Zadroga Act • Victim Compensation Fund
Deadline Déjà Vu for Comp Fund
It is simply human nature, indicated the director of a Washington-based victim-support organization, for people to put off taking action until a deadline looms. Just look at the tax-filing ordeal many put themselves through every April. So it was no wonder, she concluded, that until the compensation fund deadline was imminent, the response was lower than authorities expected.
She commented about this in December 2003, just before the deadline for filing claims under the first 9/11 victim compensation fund. But she could just have well have said it in September 2013, as the October 3 deadline neared for registering under the current 9/11 Victim Compensation Fund (VCF).
In mid-September, it was reported that although over 27,000 people had registered under the fund, the number represented an unexpectedly low proportion of the hundreds of thousands of people who were potentially exposed to 9/11 health hazards. As New York City and the nation marked the 12th anniversary of the terrorist attacks, elected officials joined Victim Compensation Fund Special Master Sheila Birnbaum to publicize the approaching cut-off date and encourage victims and their friends and families to take action before it was too late.
According to Kimberly Flynn of the World Trade Center Health Program’s steering committee, some victims may have been confused by the need to register separately for various programs available to 9/11 victims:
- The Victim Compensation Fund, which originally closed in 2004, was reopened under the 2010 James Zadroga 9/11 Health and Compensation Act to provide monetary compensation to victims in lieu of individual lawsuits.
- The World Trade Center Health Program, also established under the Zadroga Act, offers healthcare and treatment for 9/11-related physical and mental ailments.
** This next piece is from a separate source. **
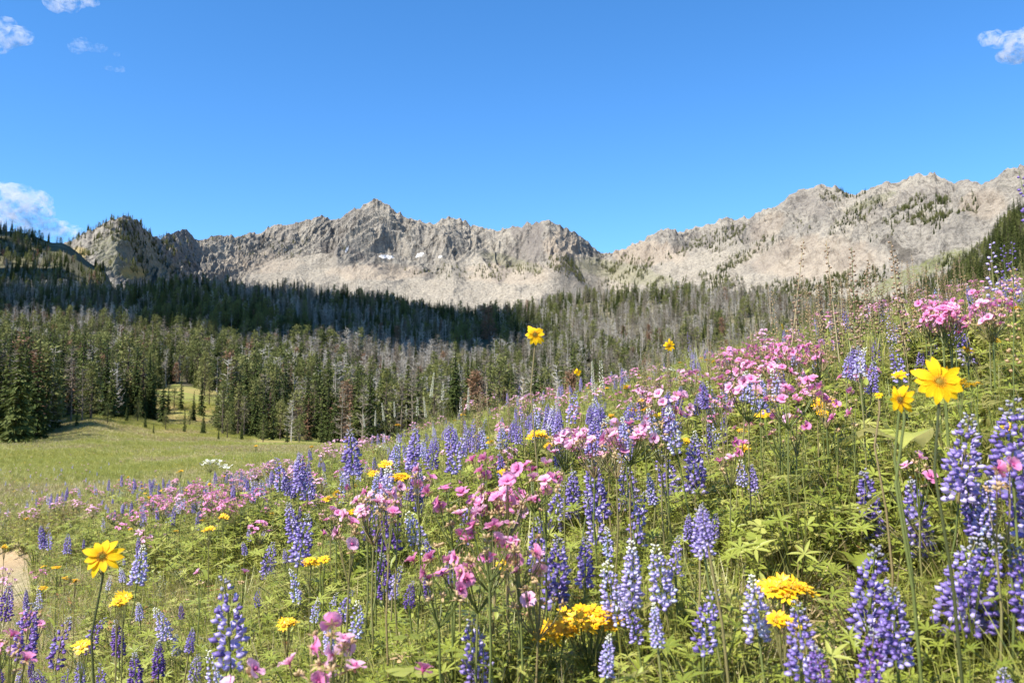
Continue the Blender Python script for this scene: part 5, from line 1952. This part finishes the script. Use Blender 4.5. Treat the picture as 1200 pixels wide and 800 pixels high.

- The World Trade Center Health Registry was established by the City of New York to track the health effects of the attacks in Lower Manhattan.
Note that the deadline for VCF registration applies only to those who knew or reasonably should have known about their 9/11-related injuries by October 3, 2011. Injuries discovered after that date continue to have a two-year window from the time of the discovery, ending in 2016.